Para contextualizar, salienta-se que o RE 494.601 foi interposto pelo Ministério Público do Rio Grande do Sul contra decisão do TJ-RS, que negou pedido de declaração da inconstitucionalidade da Lei Estadual n° 12.131/2004.

A sessão de julgamento do RE foi marcada por discursos em defesa da liberdade e da tolerância religiosa, além de ter contado com a presença de inúmeros representantes de religiões de matriz africana.
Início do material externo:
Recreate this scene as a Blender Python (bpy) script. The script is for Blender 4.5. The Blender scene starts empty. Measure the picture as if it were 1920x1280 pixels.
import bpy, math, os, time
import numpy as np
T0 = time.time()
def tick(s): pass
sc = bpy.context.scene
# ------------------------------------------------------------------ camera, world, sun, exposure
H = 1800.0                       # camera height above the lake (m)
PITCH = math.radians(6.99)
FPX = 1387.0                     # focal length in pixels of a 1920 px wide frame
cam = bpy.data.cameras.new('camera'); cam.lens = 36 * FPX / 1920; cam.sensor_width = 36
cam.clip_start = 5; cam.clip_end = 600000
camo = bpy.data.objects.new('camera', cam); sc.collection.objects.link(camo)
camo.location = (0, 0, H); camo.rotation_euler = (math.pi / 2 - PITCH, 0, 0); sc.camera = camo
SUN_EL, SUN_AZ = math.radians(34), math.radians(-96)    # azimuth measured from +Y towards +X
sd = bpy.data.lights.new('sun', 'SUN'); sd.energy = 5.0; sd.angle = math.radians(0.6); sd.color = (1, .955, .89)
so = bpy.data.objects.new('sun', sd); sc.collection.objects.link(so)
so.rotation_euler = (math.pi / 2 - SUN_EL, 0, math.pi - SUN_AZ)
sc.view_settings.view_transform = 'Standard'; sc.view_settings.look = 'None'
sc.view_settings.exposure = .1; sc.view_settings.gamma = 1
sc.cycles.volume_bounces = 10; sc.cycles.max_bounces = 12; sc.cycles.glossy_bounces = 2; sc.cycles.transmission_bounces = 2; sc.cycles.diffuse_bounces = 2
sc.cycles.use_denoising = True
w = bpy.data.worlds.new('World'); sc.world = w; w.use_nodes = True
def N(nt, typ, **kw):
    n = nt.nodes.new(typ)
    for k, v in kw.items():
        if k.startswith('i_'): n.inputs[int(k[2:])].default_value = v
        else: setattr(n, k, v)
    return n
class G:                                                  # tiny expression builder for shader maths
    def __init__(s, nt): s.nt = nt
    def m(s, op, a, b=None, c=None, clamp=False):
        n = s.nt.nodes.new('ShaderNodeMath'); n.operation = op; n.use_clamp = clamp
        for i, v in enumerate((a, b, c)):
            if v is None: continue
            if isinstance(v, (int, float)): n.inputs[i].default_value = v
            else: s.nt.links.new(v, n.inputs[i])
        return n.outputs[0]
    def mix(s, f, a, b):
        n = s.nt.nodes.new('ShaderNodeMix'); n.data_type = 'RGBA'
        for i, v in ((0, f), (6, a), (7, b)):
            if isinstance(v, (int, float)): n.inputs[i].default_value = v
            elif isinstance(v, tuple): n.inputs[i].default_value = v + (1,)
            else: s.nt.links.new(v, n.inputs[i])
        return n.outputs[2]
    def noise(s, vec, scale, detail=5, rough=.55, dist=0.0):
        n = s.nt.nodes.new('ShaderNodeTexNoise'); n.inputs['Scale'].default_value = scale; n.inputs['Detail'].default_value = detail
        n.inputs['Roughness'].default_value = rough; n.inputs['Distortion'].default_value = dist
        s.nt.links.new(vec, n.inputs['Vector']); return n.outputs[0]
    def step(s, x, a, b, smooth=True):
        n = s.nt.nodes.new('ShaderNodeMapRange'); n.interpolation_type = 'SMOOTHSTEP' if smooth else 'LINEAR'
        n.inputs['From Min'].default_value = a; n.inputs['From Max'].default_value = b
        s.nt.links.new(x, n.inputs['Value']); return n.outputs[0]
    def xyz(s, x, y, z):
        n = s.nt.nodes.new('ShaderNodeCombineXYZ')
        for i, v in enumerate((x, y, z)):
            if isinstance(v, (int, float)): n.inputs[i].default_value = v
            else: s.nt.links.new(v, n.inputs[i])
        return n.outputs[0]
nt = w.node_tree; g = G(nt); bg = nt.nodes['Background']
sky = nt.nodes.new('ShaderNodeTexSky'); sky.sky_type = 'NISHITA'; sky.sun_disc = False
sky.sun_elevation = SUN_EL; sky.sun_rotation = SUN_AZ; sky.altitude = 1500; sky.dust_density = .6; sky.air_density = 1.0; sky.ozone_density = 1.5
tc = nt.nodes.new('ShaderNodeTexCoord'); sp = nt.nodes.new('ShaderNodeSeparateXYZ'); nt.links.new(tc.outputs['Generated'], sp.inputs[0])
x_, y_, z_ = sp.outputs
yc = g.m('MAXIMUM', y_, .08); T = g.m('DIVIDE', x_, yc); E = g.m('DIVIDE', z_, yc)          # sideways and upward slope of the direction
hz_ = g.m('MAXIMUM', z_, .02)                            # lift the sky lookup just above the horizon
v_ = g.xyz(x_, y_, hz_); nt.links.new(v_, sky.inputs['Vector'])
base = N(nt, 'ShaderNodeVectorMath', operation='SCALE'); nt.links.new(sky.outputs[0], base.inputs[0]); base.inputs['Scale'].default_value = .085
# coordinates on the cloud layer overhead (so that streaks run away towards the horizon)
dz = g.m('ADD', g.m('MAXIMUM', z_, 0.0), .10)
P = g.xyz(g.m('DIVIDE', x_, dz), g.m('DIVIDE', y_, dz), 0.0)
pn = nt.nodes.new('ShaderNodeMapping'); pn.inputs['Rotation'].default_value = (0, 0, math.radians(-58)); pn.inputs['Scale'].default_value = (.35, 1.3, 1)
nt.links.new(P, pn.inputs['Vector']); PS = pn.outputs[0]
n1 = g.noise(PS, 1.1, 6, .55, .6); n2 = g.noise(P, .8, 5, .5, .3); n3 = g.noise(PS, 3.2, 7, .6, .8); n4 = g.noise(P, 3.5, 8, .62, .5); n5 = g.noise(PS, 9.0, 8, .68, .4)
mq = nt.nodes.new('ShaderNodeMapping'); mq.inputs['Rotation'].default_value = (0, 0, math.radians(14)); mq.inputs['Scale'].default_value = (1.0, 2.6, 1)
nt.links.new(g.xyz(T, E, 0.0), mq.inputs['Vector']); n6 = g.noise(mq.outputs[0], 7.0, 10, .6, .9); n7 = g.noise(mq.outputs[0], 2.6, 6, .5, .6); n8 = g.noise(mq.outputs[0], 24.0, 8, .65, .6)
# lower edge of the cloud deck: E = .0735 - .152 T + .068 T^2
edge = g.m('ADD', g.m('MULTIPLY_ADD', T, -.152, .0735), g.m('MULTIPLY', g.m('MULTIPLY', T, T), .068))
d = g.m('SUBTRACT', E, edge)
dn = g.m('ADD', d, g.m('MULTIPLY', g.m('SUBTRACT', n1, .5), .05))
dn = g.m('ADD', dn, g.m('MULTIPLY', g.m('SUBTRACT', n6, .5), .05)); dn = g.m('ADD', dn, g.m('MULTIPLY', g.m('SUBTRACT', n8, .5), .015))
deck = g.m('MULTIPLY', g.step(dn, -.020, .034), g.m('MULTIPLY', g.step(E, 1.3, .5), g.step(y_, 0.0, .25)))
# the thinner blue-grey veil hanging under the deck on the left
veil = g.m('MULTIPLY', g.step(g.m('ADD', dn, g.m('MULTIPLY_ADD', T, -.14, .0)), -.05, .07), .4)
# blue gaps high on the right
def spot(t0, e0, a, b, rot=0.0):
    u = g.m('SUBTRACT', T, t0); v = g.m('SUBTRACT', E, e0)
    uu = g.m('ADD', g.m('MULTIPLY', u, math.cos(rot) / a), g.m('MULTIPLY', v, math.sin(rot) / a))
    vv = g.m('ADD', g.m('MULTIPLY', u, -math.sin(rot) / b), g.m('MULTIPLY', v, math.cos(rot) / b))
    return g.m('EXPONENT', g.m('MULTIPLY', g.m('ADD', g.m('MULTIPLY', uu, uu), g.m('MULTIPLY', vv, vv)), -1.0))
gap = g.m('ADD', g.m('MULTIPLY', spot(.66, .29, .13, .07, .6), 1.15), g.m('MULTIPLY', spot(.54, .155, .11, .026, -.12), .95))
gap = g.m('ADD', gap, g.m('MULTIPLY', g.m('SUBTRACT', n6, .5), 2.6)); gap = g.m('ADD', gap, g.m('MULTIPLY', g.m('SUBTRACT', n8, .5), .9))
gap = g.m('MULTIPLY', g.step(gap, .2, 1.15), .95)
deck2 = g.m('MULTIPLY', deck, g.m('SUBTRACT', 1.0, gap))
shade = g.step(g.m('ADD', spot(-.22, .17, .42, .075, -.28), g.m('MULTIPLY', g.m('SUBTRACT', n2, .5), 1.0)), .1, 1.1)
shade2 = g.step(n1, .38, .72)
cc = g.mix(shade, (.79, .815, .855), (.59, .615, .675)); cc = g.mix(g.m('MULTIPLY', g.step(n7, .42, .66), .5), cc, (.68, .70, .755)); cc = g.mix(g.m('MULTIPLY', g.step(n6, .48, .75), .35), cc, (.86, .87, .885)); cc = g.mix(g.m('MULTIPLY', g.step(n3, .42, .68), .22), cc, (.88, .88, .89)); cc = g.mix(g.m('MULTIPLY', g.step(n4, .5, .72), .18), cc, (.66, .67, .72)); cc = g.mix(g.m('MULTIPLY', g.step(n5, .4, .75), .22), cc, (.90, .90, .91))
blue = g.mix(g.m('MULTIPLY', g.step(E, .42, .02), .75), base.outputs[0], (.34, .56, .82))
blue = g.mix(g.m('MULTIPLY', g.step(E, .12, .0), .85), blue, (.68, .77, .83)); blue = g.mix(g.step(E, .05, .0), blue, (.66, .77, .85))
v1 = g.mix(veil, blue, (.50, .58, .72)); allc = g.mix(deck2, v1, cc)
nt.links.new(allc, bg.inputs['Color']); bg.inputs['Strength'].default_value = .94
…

No julgamento, o STF negou provimento ao RE 494.601 e fixou tese no sentido de que “É constitucional a lei de proteção animal que, a fim de resguardar a liberdade religiosa, permite o sacrifício ritual de animais em cultos de religiões de matriz africana”.

Visando esclarecer o que corroborou para a decisão do STF ter seguido essa direção, traz-se um resumo dos votos de alguns dos ministros.

Teses apresentadas

O ministro Edson Fachin reconheceu a validade do texto da Lei n° 12.131/2004, votou pelo não provimento do RE e salientou que o fato da norma legal fazer referência apenas às religiões de matriz africana não traz a mácula da inconstitucionalidade, uma vez que a utilização de animais em ritos religiosos é intrínseca a essas celebrações. O ministro ressaltou, ainda, que deve ser conferida maior proteção legal aos praticantes dessas atividades religiosas, pois eles são constantemente alvos de estigmatização e preconceito.

A ministra Rosa Weber também votou no sentido de negar provimento ao RE e citou que o fato da lei só mencionar as religiões de matriz africana está ligado ao fato dessas religiões sofrerem com a intolerância e serem estigmatizadas por adotarem rituais que empregam o abate animal.

De forma semelhante, a ministra Cármen Lúcia entendeu que a ressalva direcionada especificamente às religiões de matriz africana tem por escopo o combate ao preconceito que ainda paira na nossa sociedade em relação aos praticantes dessas religiões.

Por sua vez, o ministro Luís Roberto Barroso destacou que, nesses casos, o sacrifício animal não visa o entretenimento, mas sim o exercício da liberdade religiosa, que é um direito fundamental. Além disso, afirmou que, de acordo com as tradições das religiões de matriz africana, são adotadas técnicas para que a morte do animal seja rápida e indolor. O próprio ministro disse, ainda, que as sustentações orais contribuíram para um melhor entendimento sobre a matéria.

Por fim, o ministro Luiz Fux entendeu pela constitucionalidade da norma e afirmou que, com o exemplo jurisprudencial que eles estavam construindo naquele julgamento, o STF iria dar um basta na caminhada de violência e de atentados cometidos contra as casas de cultos de matriz africana.

No mais, o ministro Dias Toffoli,acompanhou a maioria dos votos pelo desprovimento do RE 494.601.

Conclusões

Não restam dúvidas de que a liberdade religiosa é um direito fundamental e que deve ser assegurada, mas essa decisão do STF ensejou um interessante debate envolvendo o contraponto da proteção animal.

Vimos que na decisão foi levado em consideração que, nos ritos das religiões de matriz africana, o sacrifício de animais se dá sem que haja maus tratos, ou seja, apesar do resultado ser a morte desses animais, são adotadas técnicas que visam uma morte sem sofrimento.

Então, surge o seguinte questionamento: para que seja permitido o sacrifício de animais em rituais religiosos, é necessário que haja a adoção de procedimentos que assegurem uma morte indolor? Essa é uma questão juridicamente complexa, porque sabemos que a liberdade religiosa é um direito que deve ser assegurado. Mas será que se uma religião adotar o abate animal sem observar técnicas que prezem pela morte sem dor, essa prática não estará sob o manto de proteção da liberdade religiosa? Ademais, qual seria o parâmetro objetivo que determinaria o que é uma morte animal indolor? Enfim... são questões sensíveis, mas o importante é fomentar sempre que possível a reflexão crítica.